**DATASET EXCERPT**
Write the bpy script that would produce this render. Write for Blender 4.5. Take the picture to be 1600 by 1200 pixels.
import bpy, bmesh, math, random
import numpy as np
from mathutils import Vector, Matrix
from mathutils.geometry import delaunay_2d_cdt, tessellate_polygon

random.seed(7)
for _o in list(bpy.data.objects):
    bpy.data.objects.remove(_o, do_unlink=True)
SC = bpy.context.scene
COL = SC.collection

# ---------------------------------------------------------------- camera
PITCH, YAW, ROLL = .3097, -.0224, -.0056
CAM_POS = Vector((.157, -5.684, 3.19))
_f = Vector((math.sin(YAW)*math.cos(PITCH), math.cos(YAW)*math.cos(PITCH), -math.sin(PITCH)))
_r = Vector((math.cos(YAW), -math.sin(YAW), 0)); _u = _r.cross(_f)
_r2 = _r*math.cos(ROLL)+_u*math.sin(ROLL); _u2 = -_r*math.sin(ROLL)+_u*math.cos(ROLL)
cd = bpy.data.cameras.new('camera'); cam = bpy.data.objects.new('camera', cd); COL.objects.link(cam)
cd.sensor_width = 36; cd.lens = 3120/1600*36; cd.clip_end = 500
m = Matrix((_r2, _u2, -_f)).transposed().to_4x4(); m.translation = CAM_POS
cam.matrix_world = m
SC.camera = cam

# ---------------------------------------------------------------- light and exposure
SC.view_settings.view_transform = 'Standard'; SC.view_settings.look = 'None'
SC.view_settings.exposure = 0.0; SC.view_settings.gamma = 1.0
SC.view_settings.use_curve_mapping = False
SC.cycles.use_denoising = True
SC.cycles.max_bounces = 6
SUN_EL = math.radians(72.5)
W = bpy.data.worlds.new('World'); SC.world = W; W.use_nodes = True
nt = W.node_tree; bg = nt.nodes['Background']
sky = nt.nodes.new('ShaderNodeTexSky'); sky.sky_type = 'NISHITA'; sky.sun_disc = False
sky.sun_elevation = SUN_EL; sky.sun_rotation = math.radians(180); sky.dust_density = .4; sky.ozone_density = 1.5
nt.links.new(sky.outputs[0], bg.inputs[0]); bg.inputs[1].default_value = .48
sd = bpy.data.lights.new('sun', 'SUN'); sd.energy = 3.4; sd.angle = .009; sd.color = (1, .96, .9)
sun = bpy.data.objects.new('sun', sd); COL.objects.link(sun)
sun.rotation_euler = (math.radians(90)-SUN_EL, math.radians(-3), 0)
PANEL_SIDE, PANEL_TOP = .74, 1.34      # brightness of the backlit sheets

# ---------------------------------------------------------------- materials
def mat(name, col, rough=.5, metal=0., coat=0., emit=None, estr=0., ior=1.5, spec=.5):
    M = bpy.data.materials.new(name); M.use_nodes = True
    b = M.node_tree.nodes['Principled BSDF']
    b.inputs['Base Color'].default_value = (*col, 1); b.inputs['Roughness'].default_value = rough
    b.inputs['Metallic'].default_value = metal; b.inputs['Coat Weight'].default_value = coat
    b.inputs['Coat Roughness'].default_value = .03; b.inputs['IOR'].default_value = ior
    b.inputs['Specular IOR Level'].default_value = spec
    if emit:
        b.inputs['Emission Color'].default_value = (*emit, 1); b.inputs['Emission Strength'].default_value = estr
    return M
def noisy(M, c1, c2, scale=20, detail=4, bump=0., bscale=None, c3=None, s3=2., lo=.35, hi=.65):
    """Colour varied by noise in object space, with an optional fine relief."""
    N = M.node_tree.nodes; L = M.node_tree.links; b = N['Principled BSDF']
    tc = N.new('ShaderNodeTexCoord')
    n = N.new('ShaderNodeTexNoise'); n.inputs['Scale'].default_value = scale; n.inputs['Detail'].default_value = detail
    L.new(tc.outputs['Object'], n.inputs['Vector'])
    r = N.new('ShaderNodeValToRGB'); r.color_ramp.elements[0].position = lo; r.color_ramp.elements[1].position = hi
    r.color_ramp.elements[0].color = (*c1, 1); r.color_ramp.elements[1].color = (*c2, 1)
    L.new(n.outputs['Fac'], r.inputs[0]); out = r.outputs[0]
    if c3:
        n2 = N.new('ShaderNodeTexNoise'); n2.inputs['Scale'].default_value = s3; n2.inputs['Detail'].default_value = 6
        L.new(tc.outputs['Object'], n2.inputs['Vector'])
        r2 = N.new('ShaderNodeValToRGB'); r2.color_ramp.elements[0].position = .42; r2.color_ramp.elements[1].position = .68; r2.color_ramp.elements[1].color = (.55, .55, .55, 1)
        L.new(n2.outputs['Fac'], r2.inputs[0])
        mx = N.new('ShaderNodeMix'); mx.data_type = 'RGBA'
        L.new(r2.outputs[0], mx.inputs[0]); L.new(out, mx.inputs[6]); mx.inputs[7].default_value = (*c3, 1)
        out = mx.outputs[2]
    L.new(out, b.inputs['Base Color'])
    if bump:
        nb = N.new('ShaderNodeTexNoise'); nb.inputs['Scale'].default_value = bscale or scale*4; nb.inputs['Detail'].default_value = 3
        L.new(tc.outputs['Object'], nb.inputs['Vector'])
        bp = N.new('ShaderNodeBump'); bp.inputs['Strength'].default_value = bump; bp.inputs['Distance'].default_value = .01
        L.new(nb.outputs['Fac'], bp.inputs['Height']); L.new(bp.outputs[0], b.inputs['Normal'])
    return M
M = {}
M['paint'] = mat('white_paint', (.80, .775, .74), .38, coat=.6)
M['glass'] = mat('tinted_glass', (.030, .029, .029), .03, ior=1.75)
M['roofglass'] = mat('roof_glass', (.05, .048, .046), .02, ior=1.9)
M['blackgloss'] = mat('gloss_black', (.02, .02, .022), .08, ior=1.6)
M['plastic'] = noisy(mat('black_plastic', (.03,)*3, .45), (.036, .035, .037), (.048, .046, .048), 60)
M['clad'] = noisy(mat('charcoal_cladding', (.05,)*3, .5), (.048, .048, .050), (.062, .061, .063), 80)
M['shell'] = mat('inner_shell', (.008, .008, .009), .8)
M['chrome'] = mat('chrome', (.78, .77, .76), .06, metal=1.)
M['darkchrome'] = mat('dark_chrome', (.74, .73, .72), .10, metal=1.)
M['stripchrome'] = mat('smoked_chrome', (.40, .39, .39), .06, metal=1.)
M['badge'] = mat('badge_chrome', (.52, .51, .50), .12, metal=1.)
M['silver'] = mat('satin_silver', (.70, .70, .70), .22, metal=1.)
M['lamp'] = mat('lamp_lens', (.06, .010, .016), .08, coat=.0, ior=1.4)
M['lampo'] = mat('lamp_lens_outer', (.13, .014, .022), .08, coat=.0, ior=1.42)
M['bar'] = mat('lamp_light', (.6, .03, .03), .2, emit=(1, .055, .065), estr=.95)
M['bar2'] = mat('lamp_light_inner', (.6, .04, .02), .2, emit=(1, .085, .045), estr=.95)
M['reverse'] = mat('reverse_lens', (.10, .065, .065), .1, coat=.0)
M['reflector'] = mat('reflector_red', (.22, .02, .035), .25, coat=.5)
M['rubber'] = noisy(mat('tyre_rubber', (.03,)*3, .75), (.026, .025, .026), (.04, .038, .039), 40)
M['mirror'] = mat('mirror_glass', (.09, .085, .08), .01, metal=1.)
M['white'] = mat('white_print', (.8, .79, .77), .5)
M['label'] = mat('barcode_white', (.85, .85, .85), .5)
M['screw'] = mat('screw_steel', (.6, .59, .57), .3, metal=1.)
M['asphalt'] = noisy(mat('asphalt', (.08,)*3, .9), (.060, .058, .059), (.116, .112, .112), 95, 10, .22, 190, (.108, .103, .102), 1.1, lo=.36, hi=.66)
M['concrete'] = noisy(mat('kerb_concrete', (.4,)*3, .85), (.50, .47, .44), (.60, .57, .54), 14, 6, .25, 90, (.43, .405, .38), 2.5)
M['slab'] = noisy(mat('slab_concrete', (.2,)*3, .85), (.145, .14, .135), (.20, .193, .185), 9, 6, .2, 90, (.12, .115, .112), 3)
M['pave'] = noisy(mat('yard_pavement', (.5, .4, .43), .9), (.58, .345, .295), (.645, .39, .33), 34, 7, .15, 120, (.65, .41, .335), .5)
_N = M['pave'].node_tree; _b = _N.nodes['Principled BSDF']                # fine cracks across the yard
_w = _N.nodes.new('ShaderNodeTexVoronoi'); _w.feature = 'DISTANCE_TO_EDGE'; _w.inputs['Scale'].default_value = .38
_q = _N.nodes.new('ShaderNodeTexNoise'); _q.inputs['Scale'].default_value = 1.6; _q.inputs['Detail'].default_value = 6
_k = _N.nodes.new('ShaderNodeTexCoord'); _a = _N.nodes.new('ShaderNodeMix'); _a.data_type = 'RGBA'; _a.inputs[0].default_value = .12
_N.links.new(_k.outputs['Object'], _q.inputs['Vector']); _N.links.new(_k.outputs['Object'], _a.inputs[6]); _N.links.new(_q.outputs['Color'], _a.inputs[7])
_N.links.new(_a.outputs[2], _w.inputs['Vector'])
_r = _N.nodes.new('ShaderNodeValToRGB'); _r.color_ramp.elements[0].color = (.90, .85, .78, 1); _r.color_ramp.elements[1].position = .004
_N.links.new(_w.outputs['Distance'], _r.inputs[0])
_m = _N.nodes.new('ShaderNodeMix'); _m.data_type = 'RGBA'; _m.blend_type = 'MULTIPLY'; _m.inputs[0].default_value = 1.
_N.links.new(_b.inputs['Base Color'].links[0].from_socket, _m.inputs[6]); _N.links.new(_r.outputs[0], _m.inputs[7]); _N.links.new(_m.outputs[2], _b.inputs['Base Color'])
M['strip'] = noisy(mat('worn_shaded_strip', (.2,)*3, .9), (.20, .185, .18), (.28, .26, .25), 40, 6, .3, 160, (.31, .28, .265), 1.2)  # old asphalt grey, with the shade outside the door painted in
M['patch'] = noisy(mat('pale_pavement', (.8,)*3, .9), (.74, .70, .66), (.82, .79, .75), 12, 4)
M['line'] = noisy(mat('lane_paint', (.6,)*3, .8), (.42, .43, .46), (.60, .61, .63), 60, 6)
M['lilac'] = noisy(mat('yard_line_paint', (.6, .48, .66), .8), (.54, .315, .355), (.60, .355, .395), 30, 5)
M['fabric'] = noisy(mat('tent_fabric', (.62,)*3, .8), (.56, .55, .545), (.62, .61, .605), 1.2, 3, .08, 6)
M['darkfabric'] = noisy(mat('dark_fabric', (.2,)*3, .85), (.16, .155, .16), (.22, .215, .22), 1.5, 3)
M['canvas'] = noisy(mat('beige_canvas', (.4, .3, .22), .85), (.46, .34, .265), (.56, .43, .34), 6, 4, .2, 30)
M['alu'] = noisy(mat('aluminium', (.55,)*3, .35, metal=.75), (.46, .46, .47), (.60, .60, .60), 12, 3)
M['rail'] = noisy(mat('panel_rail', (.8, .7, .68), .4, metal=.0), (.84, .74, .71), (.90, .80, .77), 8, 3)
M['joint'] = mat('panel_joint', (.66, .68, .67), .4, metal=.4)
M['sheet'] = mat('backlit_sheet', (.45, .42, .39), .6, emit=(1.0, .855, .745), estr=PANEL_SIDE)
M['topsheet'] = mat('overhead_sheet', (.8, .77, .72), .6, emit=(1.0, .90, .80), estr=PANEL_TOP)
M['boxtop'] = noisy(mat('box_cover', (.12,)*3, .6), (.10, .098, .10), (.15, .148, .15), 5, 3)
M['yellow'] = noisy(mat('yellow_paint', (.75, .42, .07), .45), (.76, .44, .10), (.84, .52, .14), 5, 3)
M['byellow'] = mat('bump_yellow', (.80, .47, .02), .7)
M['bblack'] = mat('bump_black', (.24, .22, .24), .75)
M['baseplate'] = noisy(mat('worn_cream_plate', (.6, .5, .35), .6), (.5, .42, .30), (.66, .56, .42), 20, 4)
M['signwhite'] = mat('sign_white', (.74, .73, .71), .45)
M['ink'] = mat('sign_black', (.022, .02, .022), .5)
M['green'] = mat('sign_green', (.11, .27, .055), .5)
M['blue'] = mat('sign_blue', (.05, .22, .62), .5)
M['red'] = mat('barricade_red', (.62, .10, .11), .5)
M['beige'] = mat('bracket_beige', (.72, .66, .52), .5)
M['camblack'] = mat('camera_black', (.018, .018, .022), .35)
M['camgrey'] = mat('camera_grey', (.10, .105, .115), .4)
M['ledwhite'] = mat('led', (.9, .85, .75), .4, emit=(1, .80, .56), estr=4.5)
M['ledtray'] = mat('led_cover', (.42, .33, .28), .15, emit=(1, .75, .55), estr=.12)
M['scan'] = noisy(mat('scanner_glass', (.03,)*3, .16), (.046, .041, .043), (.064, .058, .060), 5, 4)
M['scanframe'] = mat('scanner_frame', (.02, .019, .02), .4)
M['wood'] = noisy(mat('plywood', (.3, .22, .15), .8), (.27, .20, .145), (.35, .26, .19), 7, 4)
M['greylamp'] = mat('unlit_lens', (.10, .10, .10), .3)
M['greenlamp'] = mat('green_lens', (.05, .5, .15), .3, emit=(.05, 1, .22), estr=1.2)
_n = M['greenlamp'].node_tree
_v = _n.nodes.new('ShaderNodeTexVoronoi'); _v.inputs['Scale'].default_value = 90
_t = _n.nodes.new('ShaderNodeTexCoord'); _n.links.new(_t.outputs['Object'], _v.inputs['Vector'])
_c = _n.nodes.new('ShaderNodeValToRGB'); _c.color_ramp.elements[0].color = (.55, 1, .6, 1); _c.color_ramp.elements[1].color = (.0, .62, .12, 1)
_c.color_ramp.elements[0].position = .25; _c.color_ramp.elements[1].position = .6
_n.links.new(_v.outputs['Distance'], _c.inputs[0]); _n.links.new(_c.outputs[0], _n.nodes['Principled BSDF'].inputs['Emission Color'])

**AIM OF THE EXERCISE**
From the opening line of the data above through the line that contains "SC.camera = cam", please print each line as it stands and only those lines.

**TASK OUTPUT**
Write the bpy script that would produce this render. Write for Blender 4.5. Take the picture to be 1600 by 1200 pixels.
import bpy, bmesh, math, random
import numpy as np
from mathutils import Vector, Matrix
from mathutils.geometry import delaunay_2d_cdt, tessellate_polygon

random.seed(7)
for _o in list(bpy.data.objects):
    bpy.data.objects.remove(_o, do_unlink=True)
SC = bpy.context.scene
COL = SC.collection

# ---------------------------------------------------------------- camera
PITCH, YAW, ROLL = .3097, -.0224, -.0056
CAM_POS = Vector((.157, -5.684, 3.19))
_f = Vector((math.sin(YAW)*math.cos(PITCH), math.cos(YAW)*math.cos(PITCH), -math.sin(PITCH)))
_r = Vector((math.cos(YAW), -math.sin(YAW), 0)); _u = _r.cross(_f)
_r2 = _r*math.cos(ROLL)+_u*math.sin(ROLL); _u2 = -_r*math.sin(ROLL)+_u*math.cos(ROLL)
cd = bpy.data.cameras.new('camera'); cam = bpy.data.objects.new('camera', cd); COL.objects.link(cam)
cd.sensor_width = 36; cd.lens = 3120/1600*36; cd.clip_end = 500
m = Matrix((_r2, _u2, -_f)).transposed().to_4x4(); m.translation = CAM_POS
cam.matrix_world = m
SC.camera = cam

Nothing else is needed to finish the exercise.